Tonight we are staying in Rijeka crnojevića, near Lake Skadar. It's a small village on a muddy river. Fish soup for dinner again. I love all this seafood here.

Days 6-7: Kolašin

We woke up as late as we could before going down for our breakfast- a huge affair including Burris, ham, cheese, bread, fruit, juice & coffee.

The windy road overlooking Lake Skadar and river, then the Morača Canyon, took us to the 13th century Morača Monastery. As one of the important orthodox monasteries in Montenegro, there were plenty of tourists snapping away and making wishes.

The lamb with grilled zucchini and pepper with potatoes on the side, our lunch at a rustic restaurant in Kolašin, was the best lunch in Montenegro, according to hubby. It was also the cheapest meal by far.

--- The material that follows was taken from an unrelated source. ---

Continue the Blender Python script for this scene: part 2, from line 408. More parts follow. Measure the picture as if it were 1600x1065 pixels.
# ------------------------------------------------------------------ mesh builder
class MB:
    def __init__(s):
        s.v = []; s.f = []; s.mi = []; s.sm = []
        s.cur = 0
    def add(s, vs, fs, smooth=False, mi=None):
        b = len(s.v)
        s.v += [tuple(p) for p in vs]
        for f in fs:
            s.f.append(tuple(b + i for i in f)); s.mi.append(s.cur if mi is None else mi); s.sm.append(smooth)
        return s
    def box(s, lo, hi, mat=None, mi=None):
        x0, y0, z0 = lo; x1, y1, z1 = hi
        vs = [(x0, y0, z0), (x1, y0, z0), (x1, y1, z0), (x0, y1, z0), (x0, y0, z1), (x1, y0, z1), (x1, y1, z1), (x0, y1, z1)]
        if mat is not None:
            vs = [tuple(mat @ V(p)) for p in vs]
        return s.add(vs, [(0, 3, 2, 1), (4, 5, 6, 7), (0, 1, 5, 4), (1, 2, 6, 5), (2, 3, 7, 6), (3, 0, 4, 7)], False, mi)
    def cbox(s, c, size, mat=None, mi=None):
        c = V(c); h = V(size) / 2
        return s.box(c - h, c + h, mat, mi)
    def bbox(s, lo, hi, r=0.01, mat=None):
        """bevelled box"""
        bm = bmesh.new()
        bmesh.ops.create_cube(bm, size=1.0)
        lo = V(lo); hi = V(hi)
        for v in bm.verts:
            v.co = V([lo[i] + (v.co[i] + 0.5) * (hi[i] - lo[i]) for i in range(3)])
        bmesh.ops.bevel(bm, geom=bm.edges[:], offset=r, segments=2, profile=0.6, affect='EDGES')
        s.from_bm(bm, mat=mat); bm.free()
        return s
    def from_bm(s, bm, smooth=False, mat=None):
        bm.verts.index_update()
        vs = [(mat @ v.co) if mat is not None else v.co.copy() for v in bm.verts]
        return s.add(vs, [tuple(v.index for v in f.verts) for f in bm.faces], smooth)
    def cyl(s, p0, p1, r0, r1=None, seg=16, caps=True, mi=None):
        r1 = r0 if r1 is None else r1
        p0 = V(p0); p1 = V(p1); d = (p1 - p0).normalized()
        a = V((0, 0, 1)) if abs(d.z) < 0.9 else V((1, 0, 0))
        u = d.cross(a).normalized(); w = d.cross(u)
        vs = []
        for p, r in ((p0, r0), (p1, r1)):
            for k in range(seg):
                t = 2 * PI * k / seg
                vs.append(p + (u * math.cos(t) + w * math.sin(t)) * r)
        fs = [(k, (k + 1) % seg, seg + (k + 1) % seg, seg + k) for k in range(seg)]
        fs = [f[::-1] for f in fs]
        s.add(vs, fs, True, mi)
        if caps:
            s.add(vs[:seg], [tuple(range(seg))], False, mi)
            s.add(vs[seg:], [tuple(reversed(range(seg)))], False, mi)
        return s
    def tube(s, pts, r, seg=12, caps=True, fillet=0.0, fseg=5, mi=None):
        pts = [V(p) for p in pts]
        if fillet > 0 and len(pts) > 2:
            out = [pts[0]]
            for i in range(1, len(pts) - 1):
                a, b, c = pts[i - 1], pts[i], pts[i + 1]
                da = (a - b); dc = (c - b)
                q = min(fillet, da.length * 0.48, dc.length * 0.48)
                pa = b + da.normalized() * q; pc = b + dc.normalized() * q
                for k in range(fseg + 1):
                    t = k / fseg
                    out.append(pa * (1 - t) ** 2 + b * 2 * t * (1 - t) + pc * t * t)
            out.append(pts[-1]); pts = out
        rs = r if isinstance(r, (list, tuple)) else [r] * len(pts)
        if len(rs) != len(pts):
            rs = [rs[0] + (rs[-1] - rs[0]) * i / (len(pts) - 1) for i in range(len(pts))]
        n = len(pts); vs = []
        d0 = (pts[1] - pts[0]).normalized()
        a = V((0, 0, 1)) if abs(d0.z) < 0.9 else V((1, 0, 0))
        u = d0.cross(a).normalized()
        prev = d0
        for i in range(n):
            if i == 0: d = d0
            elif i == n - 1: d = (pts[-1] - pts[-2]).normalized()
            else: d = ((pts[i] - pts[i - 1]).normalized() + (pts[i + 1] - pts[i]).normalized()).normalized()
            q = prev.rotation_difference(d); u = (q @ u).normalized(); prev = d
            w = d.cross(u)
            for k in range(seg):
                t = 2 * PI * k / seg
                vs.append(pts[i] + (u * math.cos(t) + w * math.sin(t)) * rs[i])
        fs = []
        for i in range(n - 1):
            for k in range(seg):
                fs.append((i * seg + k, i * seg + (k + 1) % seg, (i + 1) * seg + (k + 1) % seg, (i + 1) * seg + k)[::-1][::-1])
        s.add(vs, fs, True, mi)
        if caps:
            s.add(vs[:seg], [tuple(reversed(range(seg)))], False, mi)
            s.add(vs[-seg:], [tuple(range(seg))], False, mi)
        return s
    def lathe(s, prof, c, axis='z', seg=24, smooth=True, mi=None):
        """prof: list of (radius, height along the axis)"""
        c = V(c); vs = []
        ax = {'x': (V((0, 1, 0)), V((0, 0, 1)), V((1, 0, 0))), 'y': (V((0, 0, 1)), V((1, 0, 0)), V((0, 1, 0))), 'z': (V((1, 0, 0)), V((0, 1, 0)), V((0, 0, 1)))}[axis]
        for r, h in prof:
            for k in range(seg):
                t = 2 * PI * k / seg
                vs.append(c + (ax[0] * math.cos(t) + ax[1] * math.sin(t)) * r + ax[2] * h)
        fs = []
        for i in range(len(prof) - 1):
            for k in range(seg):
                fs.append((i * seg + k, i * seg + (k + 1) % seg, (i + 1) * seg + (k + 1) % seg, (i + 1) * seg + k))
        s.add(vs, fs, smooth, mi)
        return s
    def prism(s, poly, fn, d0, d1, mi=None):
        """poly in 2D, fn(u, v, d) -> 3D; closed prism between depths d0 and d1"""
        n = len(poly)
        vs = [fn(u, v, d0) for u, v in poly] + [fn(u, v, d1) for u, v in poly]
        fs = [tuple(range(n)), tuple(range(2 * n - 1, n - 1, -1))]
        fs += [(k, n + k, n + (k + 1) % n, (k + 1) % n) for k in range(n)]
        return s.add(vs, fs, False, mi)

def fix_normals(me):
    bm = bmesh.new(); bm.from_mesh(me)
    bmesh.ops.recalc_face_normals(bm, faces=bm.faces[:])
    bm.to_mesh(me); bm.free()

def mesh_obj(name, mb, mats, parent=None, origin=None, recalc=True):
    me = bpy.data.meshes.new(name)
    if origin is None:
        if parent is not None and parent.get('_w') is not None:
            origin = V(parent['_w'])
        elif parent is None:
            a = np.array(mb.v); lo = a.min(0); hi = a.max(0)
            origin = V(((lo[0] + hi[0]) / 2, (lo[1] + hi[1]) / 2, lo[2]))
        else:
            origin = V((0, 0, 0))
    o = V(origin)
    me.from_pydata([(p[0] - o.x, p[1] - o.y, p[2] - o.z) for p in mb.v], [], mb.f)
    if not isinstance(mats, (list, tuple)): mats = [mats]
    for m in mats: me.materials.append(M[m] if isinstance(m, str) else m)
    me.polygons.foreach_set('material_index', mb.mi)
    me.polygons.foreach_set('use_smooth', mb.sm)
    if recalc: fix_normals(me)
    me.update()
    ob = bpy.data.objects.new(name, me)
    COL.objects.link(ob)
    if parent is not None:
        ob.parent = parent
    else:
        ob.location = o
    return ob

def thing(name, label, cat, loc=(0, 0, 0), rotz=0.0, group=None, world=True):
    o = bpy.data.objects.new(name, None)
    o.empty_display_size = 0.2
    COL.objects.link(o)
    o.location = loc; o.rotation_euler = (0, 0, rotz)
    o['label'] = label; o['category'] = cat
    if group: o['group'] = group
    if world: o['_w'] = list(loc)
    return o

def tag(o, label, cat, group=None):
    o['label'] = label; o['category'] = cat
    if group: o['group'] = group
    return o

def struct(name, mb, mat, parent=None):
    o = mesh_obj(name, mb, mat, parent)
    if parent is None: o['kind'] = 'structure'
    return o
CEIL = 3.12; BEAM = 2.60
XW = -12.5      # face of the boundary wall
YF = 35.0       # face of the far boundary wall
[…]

We went for a walk around Lake Biograd, at a national park in the area. It was pretty but all the national parks here have entry fees! Too bad we didn't get to see any bears, wolves, foxes, eagles or even owls that apparently live here.

In the late afternoon we went to swim and sauna at Bianca hotel. I could just imagine enjoying the jacuzzi here in Winter, looking out at the pine trees covered in snow. Right now at its off peak season the hotel was a half dead place. All the more peaceful for us.

We didn't stay at this hotel though. Our accommodation was just outside of Kolašin, in a minimal circular chalet like cabin in the shape of a mushroom! It's like glamping, super cool. This was the last Airbnb for the trip. From here on in, as we head more up North, it'll be hotels.

Half way through, another week of adventures to go!